Но иначе и быть не может; ничто не может удержаться в преходящей жизни: нет бесконечной боли, нет вечной радости, нет неизменного настроения, нет непрерывного восторга, нет окончательных решений. Все исчезает в потоке времени. Минуты, эти атомы мелочной жизни, разъедают, как черви, все мудрое и великое. Чудище будней клонит долу все, что стремится ввысь. Значительного в жизни нет, ибо прах ничего не значит.

Что стоят вечные страсти перед лицом тщеты?
Life is a jest and all things show it:
I thought so once and now I know it (135. S. 24).
[Жизнь — водевиль, и все говорит об этом.
Раньше мне так казалось, а теперь я это знаю].

Артур цитирует английского поэта и драматурга первой половины XVIII века Джона Гея. Пребывание в Англии не прошло даром. К тому же английский афоризм соответствует духу немецкой романтики, и суть романтического мировоззрения схвачена Артуром верно; все письмо пронизано мыслью о тщетности земного бытия, о времени, как потоке забвения. И уже в этом настроении видится предвосхищение его будущего главного труда.

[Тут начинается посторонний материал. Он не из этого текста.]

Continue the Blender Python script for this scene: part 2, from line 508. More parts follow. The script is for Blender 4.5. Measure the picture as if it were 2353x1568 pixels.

Другое его письмо к матери дополняет это чувство: «Как небесное семя могло взойти на нашей суровой земле, где господствуют бедность и неизбежность? Первородный дух сослал нас сюда, и нам не дано к нему пробиться. Несчастный род наш безжалостно приговорен испытывать нужду, нищету и утраты, которые требуют от нас всех сил, препятствуя любому порыву. И лишь утомленный, ослабленный и обессиленный дух осмеливается поднять очи горе. Не укоряй несчастных, когда, копошась во прахе, они мечтают о радости. О Боже, их следует прощать, когда они обращаются к злу; ибо Небо для них закрыто и к ним прорывается лишь слабый его отсвет. И только ангел сострадания вымаливает для нас небесный цветок, сияющий в своем великолепии на этой горестной земле. Ритмы божественной музыки не умолкают, несмотря на столетия варварства, и мы слышим в них отзвук вечного, что делает понятным любой смысл, возвышая над пороком и добродетелью» (135. S. 25).